14 August 2014, The Tablet

Downside holds back from electing new abbot


A senior English Benedictine house is considering its future after the retirement of its abbot and the decision not to immediately appoint a successor.

A Prior Administrator has been appointed to lead Downside Abbey, in Stratton-on-the-Fosse, Somerset, after Abbot Aidan Bellenger, who had served a single eight-year term, retired.

Dom Leo Maidlow Davis was appointed Prior Administrator by the English Benedictine Congregation (EBC). Downside might have been expected to hold an abbatial election on 8 August, the day that Abbot Aidan’s term of office was due to expire.

But instead the monastery announced Dom Leo’s appointment which lasts for two years and can be extended to four years. 

According to the constitutions of the EBC, an administrator is appointed if a community is unable to reach a majority decision on who should be abbot. In the case of Downside, the decision to appoint a Prior Administrator took place before any election.  Abbots can serve continuous eight-year terms.
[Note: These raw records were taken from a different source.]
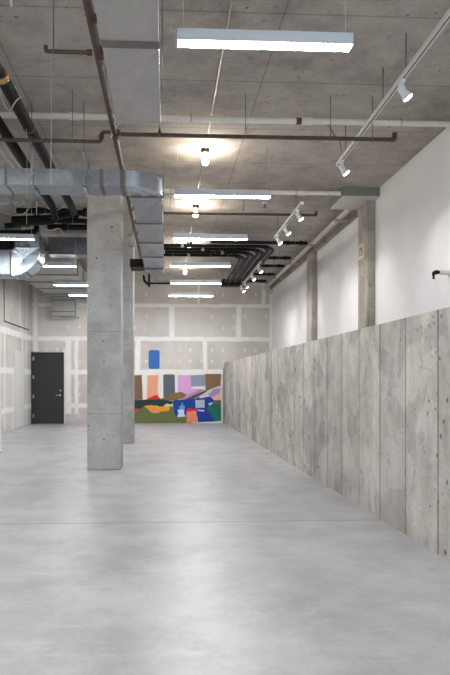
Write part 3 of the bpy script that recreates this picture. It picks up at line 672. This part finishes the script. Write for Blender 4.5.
# ------------------------------------------------------------------ bare bulbs
t = thing('bare_bulb', '', 'bulb')
part('junction_box', MB().lathe([(.058, 0), (.058, -.045), (.05, -.05)], 8), 'black_metal', t)
hd = part('lampholder', MB().lathe([(.046, -.05), (.046, -.065), (.03, -.09), (.026, -.105)], 20), 'porcelain', t)
part('bulb', MB().lathe([(.016, -.105), (.02, -.12), (.036, -.145), (.042, -.168), (.038, -.19), (.022, -.206), (.004, -.211)], 20), 'bulb', hd, 'glowing frosted bulb')
for i, (yy, lab) in enumerate(zip(yb, ('nearest bare glowing bulb on its black ceiling box', 'second nearest bare glowing bulb on the ceiling', 'second farthest bare glowing bulb on the ceiling', 'farthest bare glowing bulb on the ceiling'))):
    o = t if i == 0 else copy_tree(t)
    o.location = (.53 + .004 * i, yy, CZ); o['label'] = lab; o['group'] = 'bare ceiling bulbs'

# ------------------------------------------------------------------ track lights
def track(p0, p1, lab, rods):
    p0, p1 = Vector(p0), Vector(p1); t = thing('light_track', lab, 'light track', (p0 + p1) / 2, 'ceiling light tracks')
    dx = (p1.x - p0.x) / (p1.y - p0.y)
    def bar(x0, x1, z0, z1, m, nm, lb=None):
        mb = MB(); mb.add([(p0.x + x0, p0.y, p0.z + z0), (p0.x + x1, p0.y, p0.z + z0), (p1.x + x1, p1.y, p0.z + z0), (p1.x + x0, p1.y, p0.z + z0),
                           (p0.x + x0, p0.y, p0.z + z1), (p0.x + x1, p0.y, p0.z + z1), (p1.x + x1, p1.y, p0.z + z1), (p1.x + x0, p1.y, p0.z + z1)],
                          [(0, 3, 2, 1), (4, 5, 6, 7), (0, 1, 5, 4), (1, 2, 6, 5), (2, 3, 7, 6), (3, 0, 4, 7)])
        part(nm, mb, m, t, lb)
    bar(-.022, .022, .004, .034, 'track', 'rail'); bar(-.022, -.007, -.004, .004, 'track', 'rail_lip'); bar(.007, .022, -.004, .004, 'track', 'rail_lip')
    bar(-.007, .007, .0, .004, 'slot', 'rail_slot', 'dark slot')
    for e in (p0, p1): part('end_cap', MB().box(e.x - .024, e.y - .012, e.z - .006, e.x + .024, e.y + .012, e.z + .036), 'track', t)
    for yy in rods:
        x = p0.x + (yy - p0.y) * dx
        part('hanger_rod', MB().tube([(x, yy, p0.z + .034), (x, yy, CZ)], .005, 6), 'rod', t)
TZ = 3.97
track((2.04, 3.2, TZ), (2.135, 7.9, TZ), 'long white track nearest the camera at upper right', (4.3, 5.52, 6.15, 7.55))
track((2.062, 9.66, TZ), (2.055, 12.02, TZ), 'short white track in the middle of the ceiling with three spots', (10.1, 11.7))
track((2.083, 14.0, TZ - .1), (2.083, 17.7, TZ - .1), 'far white track below the black pipe bundle', (14.8, 17.5))
aim = Vector((.72, -.08, -.92)).normalized()
def make_spot():
    t = thing('track_spotlight', '', 'spotlight')
    part('adapter', MB().box(-.018, -.05, -.03, .018, .05, -.004, .004), 'white_metal', t)
    q = aim.to_track_quat('Z', 'Y').to_matrix().to_4x4(); c = Vector((.02, .0, -.105)); mt = Matrix.Translation(c) @ q
    side = aim.cross(Vector((0, 0, 1))).normalized()
    y_ = MB()
    for s in (-1, 1):
        y_.tube(fillet([Vector((0, 0, -.03)), Vector((0, 0, -.045)) + side * .052 * s, c + side * .054 * s], .02), .009, 6)
    part('yoke', y_, 'white_metal', t)
    lh = part('lamp_housing', MB().lathe([(.018, -.07), (.028, -.058), (.031, -.03), (.034, .01), (.046, .045), (.047, .060), (.043, .060)], 20, mt), 'white_metal', t)
    part('lens', MB().lathe([(.042, .056), (.042, .063), (.03, .070), (.01, .073)], 20, mt), 'lens', lh, 'glowing lens')
    return t, c + aim * .10
sp, lp0 = make_spot()
spots = [(2.088, 5.63, TZ, 'track spotlight nearest the camera on the long white track'), (2.13, 7.72, TZ, 'track spotlight at the far end of the long white track'),
 (2.06, 9.98, TZ, 'nearest spotlight on the short middle track'), (2.058, 10.98, TZ, 'middle spotlight on the short middle track'), (2.056, 11.75, TZ, 'farthest spotlight on the short middle track'),
 (2.083, 14.3, TZ - .1, 'nearest spotlight on the far track beside the pipe bundle'), (2.083, 15.4, TZ - .1, 'second spotlight on the far track beside the pipe bundle'), (2.083, 16.7, TZ - .1, 'third spotlight on the far track beside the pipe bundle'), (2.083, 17.45, TZ - .1, 'farthest spotlight on the far track beside the pipe bundle')]
heads = [sp] + [copy_tree(sp) for _ in spots[1:]]
for o, (x, y, z, lab) in zip(heads, spots):
    o.location = (x, y, z); o['label'] = lab; o['group'] = 'track spotlights'
    L = bpy.data.lights.new('spot_beam', 'SPOT'); L.energy = SPOT; L.color = (1, .97, .93); L.spot_size = R(70); L.spot_blend = 1; L.shadow_soft_size = .05
    lo = bpy.data.objects.new('spot_beam', L); COL.objects.link(lo); lo.parent = o; lo.location = lp0; lo.rotation_euler = aim.to_track_quat('-Z', 'Y').to_euler()

# ------------------------------------------------------------------ small wall fittings
t = thing('wall_panel', 'small cream framed plate on the nearer right concrete pilaster', 'plate', (3.21, 10.47, 3.3))
part('plate', MB().box(3.205, 10.33, 3.31, 3.22, 10.61, 3.55, .003), 'cream', t)
part('plate_insert', MB().box(3.201, 10.385, 3.36, 3.206, 10.545, 3.49), 'rod', t, 'grey insert')
part('plate_knob', MB().box(3.197, 10.44, 3.38, 3.202, 10.49, 3.44), 'cream', t)
t = thing('sidewall_sprinkler', 'dark headed sprinkler pipe poking out of the white wall at the right edge', 'sprinkler', (3.3, 7.5, 2.6))
part('pipe_stub', MB().tube([(3.348, 7.5, 2.6), (3.235, 7.5, 2.6)], .03), 'white_pipe', t)
part('elbow', MB().tube(fillet([(3.235, 7.5, 2.6), (3.165, 7.5, 2.6), (3.165, 7.5, 2.56)], .03), .019).tube([(3.215, 7.5, 2.6), (3.19, 7.5, 2.6)], .026), 'black_metal', t, 'dark elbow')
part('sprinkler_head', MB().tube([(3.165, 7.5, 2.575), (3.165, 7.5, 2.53)], .012).lathe([(.02, 0), (.02, .005)], 12, Matrix.Translation((3.165, 7.5, 2.522))), 'black_metal', t)
part('escutcheon', MB().tube([(3.35, 7.5, 2.6), (3.338, 7.5, 2.6)], .048, 18), 'white_pipe', t)

t = thing('ceiling_fitting', 'small pale fitting on the ceiling just beyond the second linear light', 'fitting', (1.69, 10.9, CZ))
part('fitting_base', MB().lathe([(.05, CZ), (.05, CZ - .02), (.02, CZ - .03)], 16, Matrix.Translation((1.69, 10.9, 0))), 'porcelain', t)
part('fitting_head', MB().lathe([(.018, CZ - .03), (.018, CZ - .08), (.04, CZ - .085), (.04, CZ - .095)], 16, Matrix.Translation((1.69, 10.9, 0))), 'rod', t)
o = part('loose_cable', MB().tube(fillet([(1.86, 7.42, 4.29), (1.91, 7.42, 4.26), (1.95, 7.40, 4.15), (2.02, 7.4, 4.10), (2.07, 7.5, 3.99), (2.105, 7.6, 4.01)], .06), .006, 6), 'rod')
tag(o, 'thin dark cable looping down to the far end of the long track', 'cable')
for pts, lab in (([(-2.95, 11.08, CZ), (-2.75, 11.07, 4.15), (-2.45, 11.07, 4.08), (-2.30, 11.07, 4.16), (-2.24, 11.07, CZ)], 'pale cable looped over the black pipe tangle, left of the drooping one'),
                 ([(-1.95, 10.7, CZ), (-1.9, 10.62, 4.1), (-1.75, 10.6, 4.06), (-1.62, 10.65, 4.15), (-1.55, 10.7, CZ)], 'pale cable looped where the two thick black pipes end')):
    o = part('loose_cable', MB().tube(fillet(pts, .1), .007, 6), 'wire'); tag(o, lab, 'cable')
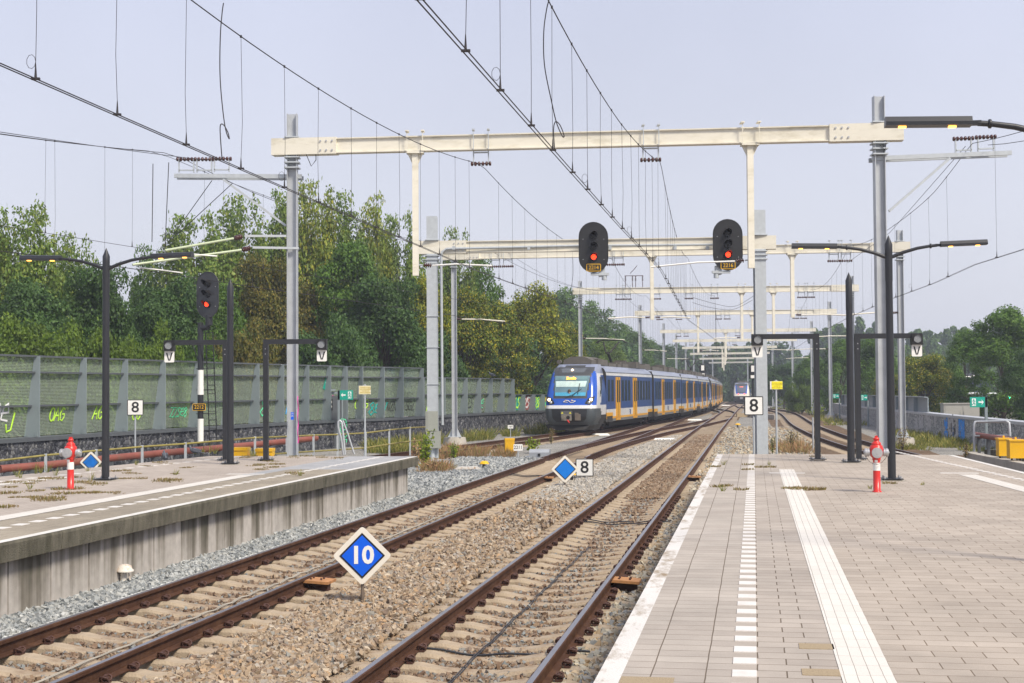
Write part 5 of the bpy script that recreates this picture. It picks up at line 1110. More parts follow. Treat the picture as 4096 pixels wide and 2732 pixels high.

In a statement, Downside said: “the monastic community is now looking to the future and in Dom Leo has a uniquely qualified person to take it into the next stage. His special function is to create space and time to enable the community to reflect with greater freedom on its mission and to prepare a dynamic vision for the future, then to elect as its abbot the person who will lead it for the next eight years.”

The community has 20 monks – of whom 12 are resident in the abbey – and has a promin­ent independent senior school attached. Its first lay headmaster took up post earlier this year.

In its statement the monastery, which this year celebrates 200 years in Somerset, said it remained committed to “Catholic, Benedictine education” and that Dom Aidan remained chairman of the school’s governors.

There have been difficulties in recent years following allegations of sexual abuse levelled against some in the community. In January 2012 a Downside monk, Richard Nicholas White, was sentenced for abuse of boys at the school in the 1980s. The monastery is an important part of the Church in England and Wales and runs eight parishes in the Dioceses of Clifton, Birmingham and East Anglia. Downside also founded the monasteries at Ealing, in west London, and Worth, in West Sussex.

Downside said it was grateful for Abbot Aidan’s term in office that had included a review of Downside School’s governance and the restoration and updating of the monastery library.